— Start —

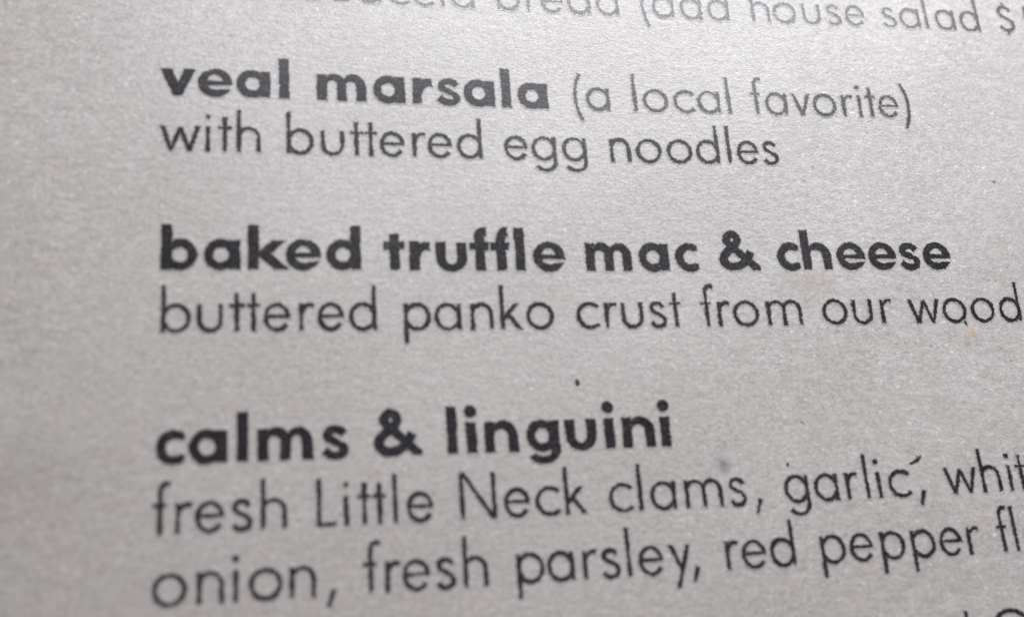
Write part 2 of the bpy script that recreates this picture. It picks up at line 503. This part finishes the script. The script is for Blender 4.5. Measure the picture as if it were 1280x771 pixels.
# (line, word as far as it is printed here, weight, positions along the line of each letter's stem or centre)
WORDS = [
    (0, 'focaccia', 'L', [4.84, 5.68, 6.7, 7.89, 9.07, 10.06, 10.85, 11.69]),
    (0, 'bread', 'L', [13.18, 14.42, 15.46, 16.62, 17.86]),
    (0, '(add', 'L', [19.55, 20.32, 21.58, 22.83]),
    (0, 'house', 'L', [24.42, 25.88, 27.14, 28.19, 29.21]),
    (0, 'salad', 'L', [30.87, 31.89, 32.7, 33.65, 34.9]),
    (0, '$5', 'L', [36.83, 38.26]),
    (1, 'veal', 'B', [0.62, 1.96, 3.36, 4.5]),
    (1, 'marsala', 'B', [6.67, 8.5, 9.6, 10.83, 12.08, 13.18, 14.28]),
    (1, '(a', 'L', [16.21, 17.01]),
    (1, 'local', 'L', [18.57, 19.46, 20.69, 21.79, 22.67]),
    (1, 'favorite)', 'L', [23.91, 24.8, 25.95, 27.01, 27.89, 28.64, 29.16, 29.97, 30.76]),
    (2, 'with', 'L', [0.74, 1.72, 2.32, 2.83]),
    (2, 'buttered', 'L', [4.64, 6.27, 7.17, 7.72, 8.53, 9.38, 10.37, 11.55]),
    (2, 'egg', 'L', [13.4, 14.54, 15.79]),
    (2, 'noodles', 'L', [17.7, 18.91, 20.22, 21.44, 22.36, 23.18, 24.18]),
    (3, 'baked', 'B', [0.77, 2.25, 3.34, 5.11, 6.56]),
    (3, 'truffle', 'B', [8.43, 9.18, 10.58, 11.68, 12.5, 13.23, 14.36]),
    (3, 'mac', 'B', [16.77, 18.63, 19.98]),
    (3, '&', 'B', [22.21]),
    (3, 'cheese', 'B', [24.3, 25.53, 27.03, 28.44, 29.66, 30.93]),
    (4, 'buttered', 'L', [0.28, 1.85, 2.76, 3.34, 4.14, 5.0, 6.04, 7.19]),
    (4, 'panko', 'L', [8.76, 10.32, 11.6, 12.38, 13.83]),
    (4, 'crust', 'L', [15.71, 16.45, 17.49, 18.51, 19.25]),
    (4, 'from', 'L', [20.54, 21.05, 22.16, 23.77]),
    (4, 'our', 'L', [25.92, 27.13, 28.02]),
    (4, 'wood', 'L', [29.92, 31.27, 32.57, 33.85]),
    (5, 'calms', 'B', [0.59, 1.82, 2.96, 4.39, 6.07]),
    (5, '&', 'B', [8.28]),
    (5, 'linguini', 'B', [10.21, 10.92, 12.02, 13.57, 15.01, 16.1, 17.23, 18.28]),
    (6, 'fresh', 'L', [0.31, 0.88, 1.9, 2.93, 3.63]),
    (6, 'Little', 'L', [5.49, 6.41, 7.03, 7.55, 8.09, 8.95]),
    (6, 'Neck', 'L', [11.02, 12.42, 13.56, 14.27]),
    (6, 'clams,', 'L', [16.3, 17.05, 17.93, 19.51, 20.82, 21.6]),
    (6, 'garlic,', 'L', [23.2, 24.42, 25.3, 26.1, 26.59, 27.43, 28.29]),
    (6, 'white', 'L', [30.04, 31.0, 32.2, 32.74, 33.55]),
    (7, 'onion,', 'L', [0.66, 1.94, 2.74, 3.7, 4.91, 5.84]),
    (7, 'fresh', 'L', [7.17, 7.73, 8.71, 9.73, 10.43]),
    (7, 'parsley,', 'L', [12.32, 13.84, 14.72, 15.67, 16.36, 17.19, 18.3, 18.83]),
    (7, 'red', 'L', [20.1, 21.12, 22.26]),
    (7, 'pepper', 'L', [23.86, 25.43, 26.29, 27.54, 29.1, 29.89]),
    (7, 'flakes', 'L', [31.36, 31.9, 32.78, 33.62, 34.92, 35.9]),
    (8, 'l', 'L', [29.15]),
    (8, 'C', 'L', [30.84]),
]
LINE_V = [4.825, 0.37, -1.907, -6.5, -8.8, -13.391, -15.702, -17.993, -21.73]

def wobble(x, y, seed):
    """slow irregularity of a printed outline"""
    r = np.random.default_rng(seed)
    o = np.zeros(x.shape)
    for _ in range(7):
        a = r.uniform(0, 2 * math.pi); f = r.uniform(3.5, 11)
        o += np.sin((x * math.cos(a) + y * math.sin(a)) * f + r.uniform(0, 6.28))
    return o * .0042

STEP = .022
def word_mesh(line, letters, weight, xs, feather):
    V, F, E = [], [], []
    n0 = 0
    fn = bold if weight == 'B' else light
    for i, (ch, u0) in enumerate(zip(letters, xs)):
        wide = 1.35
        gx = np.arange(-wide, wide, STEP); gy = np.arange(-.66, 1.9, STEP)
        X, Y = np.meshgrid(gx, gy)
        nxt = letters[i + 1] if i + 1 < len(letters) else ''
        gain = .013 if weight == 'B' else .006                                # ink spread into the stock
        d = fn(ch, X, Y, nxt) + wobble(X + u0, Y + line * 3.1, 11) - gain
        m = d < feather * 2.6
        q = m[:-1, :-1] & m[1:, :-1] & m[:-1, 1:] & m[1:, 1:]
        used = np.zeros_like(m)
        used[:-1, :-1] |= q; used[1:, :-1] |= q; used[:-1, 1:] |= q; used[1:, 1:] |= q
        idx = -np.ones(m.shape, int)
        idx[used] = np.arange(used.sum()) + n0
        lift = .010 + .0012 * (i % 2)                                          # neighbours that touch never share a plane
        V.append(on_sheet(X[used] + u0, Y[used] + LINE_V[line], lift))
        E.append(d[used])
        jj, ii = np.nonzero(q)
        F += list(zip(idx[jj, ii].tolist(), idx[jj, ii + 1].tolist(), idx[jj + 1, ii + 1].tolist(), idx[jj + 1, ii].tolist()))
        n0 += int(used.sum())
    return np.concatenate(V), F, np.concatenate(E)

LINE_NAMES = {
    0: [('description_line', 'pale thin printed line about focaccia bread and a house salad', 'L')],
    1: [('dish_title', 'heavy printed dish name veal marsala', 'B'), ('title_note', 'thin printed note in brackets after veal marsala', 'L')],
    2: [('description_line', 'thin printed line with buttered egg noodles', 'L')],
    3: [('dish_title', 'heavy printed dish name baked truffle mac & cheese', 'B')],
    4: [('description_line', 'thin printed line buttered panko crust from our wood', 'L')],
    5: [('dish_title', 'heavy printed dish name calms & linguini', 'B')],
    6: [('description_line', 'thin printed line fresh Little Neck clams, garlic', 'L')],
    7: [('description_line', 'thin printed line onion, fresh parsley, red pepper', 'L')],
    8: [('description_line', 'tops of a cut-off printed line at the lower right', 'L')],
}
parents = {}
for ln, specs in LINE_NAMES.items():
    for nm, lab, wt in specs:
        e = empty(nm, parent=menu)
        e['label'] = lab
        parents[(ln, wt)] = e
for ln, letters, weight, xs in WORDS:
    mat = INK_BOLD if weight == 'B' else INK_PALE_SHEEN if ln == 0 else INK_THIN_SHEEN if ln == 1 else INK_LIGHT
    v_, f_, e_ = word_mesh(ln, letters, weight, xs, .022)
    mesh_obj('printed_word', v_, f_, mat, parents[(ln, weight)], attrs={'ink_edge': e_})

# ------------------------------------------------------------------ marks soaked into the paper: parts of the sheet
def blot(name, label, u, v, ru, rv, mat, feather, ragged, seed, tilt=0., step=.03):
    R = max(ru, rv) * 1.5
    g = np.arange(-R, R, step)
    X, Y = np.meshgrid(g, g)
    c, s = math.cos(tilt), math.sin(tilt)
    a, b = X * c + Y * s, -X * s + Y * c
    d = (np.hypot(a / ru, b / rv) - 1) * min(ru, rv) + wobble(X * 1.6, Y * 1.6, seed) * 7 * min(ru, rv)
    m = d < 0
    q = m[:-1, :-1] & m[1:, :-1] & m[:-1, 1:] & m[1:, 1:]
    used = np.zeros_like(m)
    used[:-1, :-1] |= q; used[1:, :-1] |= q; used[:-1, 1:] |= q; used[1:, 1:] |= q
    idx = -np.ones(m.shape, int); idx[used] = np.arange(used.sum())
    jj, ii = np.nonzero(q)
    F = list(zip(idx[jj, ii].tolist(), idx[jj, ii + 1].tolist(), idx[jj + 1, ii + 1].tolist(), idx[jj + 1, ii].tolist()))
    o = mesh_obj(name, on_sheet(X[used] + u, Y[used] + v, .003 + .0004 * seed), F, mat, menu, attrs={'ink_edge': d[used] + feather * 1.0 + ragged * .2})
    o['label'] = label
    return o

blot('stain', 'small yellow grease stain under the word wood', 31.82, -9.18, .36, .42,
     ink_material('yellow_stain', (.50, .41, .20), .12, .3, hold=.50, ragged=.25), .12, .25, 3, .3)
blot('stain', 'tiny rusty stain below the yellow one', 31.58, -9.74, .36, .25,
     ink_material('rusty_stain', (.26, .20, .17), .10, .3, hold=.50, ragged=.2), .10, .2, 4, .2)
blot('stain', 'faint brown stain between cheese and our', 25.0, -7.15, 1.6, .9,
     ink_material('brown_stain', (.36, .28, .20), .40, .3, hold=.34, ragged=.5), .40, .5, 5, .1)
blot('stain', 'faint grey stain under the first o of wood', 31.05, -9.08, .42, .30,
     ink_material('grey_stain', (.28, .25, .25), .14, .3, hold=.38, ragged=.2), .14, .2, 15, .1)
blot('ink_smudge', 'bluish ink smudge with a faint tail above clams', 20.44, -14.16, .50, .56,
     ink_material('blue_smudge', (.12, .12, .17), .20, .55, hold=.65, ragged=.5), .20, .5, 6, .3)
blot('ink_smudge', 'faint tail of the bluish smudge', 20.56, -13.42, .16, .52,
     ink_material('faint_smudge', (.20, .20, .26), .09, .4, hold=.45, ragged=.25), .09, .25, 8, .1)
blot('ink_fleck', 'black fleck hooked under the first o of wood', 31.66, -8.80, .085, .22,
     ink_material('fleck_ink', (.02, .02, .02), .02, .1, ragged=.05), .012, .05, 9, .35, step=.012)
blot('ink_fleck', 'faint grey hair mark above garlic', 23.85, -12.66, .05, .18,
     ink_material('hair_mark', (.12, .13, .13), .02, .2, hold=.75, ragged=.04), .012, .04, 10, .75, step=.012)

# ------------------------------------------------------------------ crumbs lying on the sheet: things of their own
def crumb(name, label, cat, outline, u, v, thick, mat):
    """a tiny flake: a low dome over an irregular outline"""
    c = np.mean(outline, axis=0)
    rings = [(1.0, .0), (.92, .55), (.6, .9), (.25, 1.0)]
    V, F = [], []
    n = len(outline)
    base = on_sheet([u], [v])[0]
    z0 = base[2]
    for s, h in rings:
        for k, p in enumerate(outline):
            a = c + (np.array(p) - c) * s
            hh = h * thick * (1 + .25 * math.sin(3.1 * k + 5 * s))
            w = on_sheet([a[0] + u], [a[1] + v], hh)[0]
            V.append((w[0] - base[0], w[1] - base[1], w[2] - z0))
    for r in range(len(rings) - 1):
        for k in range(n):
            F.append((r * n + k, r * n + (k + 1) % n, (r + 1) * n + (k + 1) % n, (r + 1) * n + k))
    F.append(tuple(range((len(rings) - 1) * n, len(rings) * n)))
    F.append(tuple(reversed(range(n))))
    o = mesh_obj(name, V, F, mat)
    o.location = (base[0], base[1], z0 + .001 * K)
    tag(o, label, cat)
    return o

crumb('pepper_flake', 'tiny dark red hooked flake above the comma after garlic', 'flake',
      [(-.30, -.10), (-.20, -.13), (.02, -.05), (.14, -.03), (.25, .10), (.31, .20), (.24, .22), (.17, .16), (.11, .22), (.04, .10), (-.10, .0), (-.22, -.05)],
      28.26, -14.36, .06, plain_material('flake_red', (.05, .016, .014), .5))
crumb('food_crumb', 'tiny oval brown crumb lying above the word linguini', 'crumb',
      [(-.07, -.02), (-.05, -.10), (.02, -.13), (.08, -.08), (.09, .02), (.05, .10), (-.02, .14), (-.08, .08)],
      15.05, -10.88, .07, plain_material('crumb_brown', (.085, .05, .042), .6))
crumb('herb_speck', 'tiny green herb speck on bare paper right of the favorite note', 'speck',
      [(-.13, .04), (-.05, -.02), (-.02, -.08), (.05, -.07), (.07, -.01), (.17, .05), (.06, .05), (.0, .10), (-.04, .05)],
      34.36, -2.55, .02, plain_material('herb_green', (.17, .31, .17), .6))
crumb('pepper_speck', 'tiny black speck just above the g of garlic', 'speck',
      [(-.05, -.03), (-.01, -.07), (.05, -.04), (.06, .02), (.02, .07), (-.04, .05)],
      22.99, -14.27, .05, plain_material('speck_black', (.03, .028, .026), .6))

— End —
— Start —

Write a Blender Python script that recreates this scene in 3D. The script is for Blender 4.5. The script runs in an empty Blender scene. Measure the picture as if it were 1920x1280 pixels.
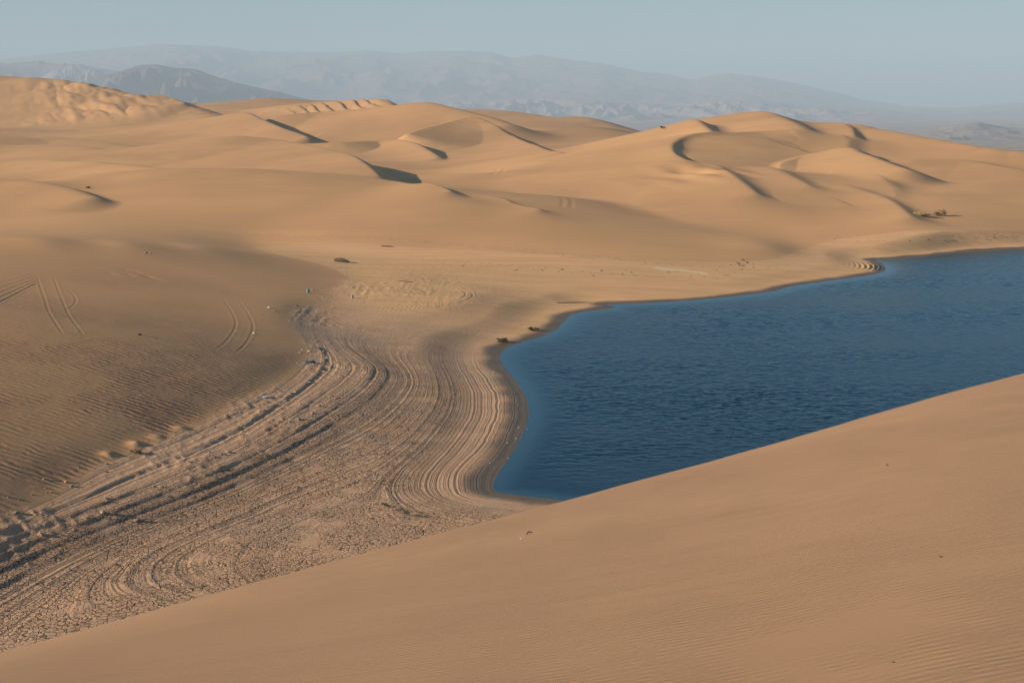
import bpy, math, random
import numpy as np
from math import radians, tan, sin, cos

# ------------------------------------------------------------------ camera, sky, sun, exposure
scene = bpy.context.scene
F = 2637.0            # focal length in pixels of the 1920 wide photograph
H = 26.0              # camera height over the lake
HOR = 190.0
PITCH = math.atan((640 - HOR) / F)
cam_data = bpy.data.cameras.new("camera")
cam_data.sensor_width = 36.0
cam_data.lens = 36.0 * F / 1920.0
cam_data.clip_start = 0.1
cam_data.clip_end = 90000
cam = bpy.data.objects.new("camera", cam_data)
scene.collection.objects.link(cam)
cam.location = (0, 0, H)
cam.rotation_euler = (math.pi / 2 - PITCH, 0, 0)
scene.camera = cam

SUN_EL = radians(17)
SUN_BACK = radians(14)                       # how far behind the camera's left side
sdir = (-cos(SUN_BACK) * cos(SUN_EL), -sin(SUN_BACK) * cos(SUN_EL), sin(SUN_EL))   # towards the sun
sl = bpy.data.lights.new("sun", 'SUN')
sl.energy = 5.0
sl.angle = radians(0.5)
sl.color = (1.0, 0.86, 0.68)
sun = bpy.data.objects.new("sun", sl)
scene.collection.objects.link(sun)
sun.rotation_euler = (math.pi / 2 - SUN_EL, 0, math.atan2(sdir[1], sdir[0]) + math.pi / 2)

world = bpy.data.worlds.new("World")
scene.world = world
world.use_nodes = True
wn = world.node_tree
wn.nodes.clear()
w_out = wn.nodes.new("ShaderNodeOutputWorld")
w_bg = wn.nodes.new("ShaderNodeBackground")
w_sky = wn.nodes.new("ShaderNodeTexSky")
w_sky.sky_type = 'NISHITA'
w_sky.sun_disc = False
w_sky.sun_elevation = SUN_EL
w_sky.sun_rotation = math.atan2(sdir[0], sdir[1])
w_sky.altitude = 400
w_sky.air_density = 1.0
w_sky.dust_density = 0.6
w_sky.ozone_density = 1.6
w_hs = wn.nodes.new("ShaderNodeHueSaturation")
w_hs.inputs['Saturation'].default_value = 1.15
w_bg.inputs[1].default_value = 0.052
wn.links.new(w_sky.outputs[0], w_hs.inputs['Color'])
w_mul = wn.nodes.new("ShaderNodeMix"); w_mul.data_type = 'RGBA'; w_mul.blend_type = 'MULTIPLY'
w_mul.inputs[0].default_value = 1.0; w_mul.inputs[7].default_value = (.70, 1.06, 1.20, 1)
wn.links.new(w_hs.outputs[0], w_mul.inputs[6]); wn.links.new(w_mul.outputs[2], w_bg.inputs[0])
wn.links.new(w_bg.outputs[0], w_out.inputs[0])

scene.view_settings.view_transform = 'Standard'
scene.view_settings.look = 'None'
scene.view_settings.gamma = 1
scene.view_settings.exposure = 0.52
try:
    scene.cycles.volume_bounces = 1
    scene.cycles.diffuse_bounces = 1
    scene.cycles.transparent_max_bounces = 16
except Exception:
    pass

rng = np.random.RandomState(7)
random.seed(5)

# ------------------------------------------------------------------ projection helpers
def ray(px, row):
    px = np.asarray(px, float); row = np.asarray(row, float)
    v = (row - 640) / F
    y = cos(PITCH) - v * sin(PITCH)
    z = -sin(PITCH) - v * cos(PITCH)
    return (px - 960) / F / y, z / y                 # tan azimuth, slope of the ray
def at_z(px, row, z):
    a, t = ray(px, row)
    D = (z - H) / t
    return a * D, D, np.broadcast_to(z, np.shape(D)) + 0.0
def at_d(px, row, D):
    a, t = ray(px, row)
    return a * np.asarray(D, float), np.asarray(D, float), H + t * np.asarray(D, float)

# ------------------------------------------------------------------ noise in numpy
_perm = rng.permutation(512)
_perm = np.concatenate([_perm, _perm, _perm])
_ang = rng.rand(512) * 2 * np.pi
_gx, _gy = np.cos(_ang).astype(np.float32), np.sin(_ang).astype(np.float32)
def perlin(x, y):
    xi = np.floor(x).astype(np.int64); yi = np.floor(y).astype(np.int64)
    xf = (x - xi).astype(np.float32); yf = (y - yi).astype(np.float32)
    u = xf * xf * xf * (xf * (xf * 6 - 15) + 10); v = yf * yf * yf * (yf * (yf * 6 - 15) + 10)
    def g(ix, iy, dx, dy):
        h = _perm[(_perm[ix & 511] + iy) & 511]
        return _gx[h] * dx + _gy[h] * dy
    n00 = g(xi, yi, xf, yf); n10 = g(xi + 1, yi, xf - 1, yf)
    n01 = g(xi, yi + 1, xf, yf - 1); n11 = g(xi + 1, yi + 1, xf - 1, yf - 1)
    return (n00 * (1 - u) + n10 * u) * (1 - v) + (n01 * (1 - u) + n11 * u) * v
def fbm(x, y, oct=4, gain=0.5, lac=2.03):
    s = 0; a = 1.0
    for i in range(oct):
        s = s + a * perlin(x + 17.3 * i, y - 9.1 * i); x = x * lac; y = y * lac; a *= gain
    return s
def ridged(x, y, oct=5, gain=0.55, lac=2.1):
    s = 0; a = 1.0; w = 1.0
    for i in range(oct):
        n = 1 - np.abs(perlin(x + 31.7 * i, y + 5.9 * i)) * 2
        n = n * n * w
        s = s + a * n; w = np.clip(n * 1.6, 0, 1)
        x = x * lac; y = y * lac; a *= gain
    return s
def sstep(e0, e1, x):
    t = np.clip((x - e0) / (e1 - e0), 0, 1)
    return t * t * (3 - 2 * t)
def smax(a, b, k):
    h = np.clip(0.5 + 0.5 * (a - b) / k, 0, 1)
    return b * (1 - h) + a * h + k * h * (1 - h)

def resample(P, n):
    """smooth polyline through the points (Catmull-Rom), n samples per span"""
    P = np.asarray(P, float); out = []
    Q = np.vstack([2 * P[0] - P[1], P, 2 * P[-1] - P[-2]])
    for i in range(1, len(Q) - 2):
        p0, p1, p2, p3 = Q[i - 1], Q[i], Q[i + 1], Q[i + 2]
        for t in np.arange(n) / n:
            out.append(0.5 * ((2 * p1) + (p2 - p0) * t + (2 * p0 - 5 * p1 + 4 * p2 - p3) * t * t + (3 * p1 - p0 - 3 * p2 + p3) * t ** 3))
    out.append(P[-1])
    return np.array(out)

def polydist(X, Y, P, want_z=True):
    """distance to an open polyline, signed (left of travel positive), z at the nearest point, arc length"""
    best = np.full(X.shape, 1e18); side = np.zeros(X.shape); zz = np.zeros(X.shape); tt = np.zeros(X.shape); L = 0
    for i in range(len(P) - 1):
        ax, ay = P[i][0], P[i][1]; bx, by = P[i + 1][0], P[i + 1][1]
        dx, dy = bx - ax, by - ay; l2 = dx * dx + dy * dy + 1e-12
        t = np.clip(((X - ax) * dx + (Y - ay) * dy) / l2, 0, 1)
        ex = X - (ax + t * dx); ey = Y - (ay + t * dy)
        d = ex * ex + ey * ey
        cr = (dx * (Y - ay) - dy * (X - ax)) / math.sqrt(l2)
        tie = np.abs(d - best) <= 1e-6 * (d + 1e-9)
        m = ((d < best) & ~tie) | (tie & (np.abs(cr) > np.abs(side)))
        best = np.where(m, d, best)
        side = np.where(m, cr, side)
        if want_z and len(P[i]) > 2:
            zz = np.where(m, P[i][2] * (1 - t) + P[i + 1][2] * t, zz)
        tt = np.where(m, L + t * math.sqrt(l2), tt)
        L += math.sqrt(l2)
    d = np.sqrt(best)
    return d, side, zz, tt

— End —

* _YOUR GOAL_
Extract all lines from the material above that include the word "this".

* _RIGHT ANSWER_
Write part 2 of the bpy script that recreates this picture. It picks up at line 503. This part finishes the script. The script is for Blender 4.5. Measure the picture as if it were 1280x771 pixels.
Write a Blender Python script that recreates this scene in 3D. The script is for Blender 4.5. The script runs in an empty Blender scene. Measure the picture as if it were 1920x1280 pixels.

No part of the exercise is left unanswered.